Pengaturan batas pemberian UP sebenarnya sudah tepat dengan mengklasifikasikan ke dalam beberapa kelompok batas maksimal UP yang dapat diberikan. Hanya saja pengaturan tentang batasan ini dapat dikecualikan berdasarkan permohonan satker yang bersangkutan kepada Direktur Jenderal Perbendaharaan. Seharusnya jika satker merasa bahwa jumlah maksimal UP yang dapat diberikan masih kurang untuk membiayai pengeluaran yang dilakukan melalui UP, mereka dapat mengajukan permintaan Tambahan UP. Pemberian disepensasi untuk dapat diberikan UP di atas batas maksimal yang telah ditetapkan menambah besar jumlah uang yang menganggur di dalam pengelolaan bendahara. Jika dikembalikan kepada konsep dasar, bahwa berapapun besarnya UP pada bendahara adalah merupakan idle money yang seminimal mungkin harus dikurangi jumlahnya. 

Ketentuan batas minimal penggunaan 75% dari UP yang diterima untuk dapat dilakukan penggantiannya juga tidak sejalan dengan manajemen kas yang baik. Di sana terdapat kemungkinan adanya idle money setidaknya 25% dari nilai UP. Jika terdapat satu satker yang memiliki nilai UP sebesar Rp. 200.000.000,- (batas tertinggi UP yang dapat diberikan), maka jika satker bersangkutan mengikuti ketentuan bahwa ia dapat meminta penggantian setelah UP minimal digunakan sebesar Rp. 150.000.000,- (75%) maka akan terdapat uang yang menganggur di tangan bendahara sebesar Rp. 50.000.000,- sampai satker yang bersangkutan mengajukan penggantian UP. Jumlah tersebut akan menjadi sangat fantastis ketika diasumsikan hanya 10% dari sekitar 21.972 satker yang ada dan memiliki UP Rp. 200.000.000,- menerapkan ketentuan penggunaan minimal 75%, maka akan terdapat idle money untuk sekali pengajuan penggantian UP saja sebesar Rp. 109,85 milyar. Suatu jumlah yang sangat disayangkan jika dana tersebut tidak dipergunakan dan dibiarkan mengendap di tangan para bendahara. Oleh karena itu, seharusnya batas minimal UP yang sudah digunakan untuk dimintakan penggantiannya ditingkatkan pada batas antara 90-95% hingga hanya menyisakan idle money 5-10% dari UP. 

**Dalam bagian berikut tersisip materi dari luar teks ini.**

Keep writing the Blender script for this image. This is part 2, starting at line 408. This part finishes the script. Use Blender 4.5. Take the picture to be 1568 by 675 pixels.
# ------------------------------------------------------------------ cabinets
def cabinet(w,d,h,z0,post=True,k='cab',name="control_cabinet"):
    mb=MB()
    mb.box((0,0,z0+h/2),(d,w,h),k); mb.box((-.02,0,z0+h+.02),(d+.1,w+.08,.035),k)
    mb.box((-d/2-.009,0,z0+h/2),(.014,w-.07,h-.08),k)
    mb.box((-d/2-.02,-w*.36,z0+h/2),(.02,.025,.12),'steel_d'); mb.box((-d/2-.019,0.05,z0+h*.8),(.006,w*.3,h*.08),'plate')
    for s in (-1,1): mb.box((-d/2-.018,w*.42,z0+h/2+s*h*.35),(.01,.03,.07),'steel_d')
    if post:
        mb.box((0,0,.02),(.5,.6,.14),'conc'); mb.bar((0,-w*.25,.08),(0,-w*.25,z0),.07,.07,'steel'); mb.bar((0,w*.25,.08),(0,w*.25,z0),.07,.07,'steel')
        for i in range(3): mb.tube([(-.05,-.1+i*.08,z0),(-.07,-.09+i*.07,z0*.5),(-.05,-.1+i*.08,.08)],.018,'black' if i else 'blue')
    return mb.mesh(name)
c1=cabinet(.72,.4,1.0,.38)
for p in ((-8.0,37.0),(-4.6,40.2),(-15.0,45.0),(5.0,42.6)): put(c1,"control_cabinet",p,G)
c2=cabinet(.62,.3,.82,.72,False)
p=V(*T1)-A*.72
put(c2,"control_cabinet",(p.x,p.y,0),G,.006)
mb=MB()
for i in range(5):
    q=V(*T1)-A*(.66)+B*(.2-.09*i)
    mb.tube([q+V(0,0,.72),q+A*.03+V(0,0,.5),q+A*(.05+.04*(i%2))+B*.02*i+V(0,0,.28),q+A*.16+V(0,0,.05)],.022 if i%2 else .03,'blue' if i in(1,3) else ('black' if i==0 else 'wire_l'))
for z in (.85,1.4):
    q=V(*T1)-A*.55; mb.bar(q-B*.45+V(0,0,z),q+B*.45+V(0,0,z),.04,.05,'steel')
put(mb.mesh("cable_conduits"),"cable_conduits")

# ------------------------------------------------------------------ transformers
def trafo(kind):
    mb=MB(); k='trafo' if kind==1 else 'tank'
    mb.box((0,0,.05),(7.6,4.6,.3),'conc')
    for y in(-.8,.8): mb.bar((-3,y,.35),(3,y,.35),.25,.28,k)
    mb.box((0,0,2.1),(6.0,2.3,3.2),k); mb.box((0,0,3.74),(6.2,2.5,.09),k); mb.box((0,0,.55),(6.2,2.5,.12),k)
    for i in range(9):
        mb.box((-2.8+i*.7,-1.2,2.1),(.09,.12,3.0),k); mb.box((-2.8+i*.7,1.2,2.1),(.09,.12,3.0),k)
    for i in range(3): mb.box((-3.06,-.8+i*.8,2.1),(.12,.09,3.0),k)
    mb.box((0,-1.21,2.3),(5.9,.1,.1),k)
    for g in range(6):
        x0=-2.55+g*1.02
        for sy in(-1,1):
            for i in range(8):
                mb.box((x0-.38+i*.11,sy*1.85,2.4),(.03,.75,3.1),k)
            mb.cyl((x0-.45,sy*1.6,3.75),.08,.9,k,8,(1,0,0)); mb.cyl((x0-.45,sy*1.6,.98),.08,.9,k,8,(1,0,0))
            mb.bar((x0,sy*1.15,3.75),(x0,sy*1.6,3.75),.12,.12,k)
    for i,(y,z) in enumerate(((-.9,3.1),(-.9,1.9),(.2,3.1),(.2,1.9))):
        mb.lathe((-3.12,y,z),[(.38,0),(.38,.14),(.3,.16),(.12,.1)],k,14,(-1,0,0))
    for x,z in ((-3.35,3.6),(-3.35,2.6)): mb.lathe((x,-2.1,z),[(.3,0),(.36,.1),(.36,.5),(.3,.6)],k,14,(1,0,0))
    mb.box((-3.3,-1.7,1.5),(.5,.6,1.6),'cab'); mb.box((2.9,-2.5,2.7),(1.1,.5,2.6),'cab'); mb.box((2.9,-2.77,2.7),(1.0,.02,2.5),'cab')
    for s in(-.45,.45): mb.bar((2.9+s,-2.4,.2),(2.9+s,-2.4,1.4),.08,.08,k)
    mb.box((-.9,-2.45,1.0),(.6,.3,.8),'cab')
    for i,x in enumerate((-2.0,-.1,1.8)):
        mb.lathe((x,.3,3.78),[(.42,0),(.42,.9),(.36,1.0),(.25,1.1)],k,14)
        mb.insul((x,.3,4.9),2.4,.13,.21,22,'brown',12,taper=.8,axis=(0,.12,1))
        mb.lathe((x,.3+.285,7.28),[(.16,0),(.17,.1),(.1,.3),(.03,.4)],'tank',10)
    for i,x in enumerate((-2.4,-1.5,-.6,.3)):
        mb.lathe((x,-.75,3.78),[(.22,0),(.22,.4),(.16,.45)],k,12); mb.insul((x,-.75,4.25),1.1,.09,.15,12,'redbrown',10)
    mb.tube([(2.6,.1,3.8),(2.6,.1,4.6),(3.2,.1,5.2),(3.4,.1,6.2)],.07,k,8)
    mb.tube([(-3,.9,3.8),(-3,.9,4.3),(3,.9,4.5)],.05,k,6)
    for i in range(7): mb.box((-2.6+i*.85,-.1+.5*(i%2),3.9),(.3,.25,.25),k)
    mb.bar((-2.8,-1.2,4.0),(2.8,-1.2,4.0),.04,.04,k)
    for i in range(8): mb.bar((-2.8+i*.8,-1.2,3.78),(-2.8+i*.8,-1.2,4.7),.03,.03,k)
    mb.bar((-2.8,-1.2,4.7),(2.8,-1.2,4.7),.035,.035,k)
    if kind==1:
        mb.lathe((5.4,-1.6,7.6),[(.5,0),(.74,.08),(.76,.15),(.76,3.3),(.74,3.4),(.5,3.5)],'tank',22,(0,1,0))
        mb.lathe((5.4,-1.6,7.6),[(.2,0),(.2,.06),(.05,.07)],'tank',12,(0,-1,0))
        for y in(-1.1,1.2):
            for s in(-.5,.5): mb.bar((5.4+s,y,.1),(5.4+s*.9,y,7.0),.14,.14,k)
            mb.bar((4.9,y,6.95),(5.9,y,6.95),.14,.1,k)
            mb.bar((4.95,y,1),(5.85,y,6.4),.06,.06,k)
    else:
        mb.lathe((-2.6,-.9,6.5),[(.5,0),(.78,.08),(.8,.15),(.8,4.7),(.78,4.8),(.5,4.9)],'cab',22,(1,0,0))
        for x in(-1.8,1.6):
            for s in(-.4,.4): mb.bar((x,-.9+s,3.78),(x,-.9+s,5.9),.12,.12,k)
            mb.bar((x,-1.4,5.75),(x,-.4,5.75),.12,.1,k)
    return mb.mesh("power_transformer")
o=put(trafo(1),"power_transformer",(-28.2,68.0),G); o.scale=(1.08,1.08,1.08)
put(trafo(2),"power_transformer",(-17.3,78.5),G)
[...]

Jumlah idle money yang disebabkan mekanisme UP lebih besar lagi terjadi pada pemberian UP untuk satker yang dananya berasal dari PNBP. Betapa tidak, mereka dapat diberikan UP sebesar 20% dari pagu dengan maksimal UP sebesar Rp. 500.000.000,-. Sementara untuk mempertanggungjawabkan dana UP yang diterimanya tersebut, satker bersangkutan harus menyertakan bukti setoran PNBP minimal sebesar UP yang diterima agar dana UP dapat diisi kembali sejumlah yang telah dibelanjakan. Waktu untuk mengumpulkan bukti setoran PNBP sejumlah yang ditetapkan biasanya berbeda-beda pada setiap satker PNBP. Namun tetap saja akan terdapat idle money sampai terdapat bukti setoran PNBP. Untuk penentuan batasan UP dari PNBP ini seharusnya dapat mengikuti ketentuan untuk pemberian UP yang berasal dari dana rupiah murni atau bantuan luar negeri sebagaimana yang telah dibahas di atas.

Penutup
Dalam rangka pelaksanaan pembayaran atas beban APBN tidak dapat dihindari adanya pembayaran dengan menggunakan sistem Uang Persediaan disamping dengan menggunakan pembayaran langsung. Penggunaan sistem uang persediaan memungkinkan terjadinya idle money, karena pada hakikatnya uang persediaan itu sendiri adalah uang yang menganggur. Upaya menekan jumlah uang yang menganggur merupakan salah satu tujuan langkah pelaksanaan manajemen kas yang baik. Oleh karena itu perlu adanya peninjauan ulang terhadap peraturan mengenai uang persediaan menuju pelaksanaan manajemen kas yang baik.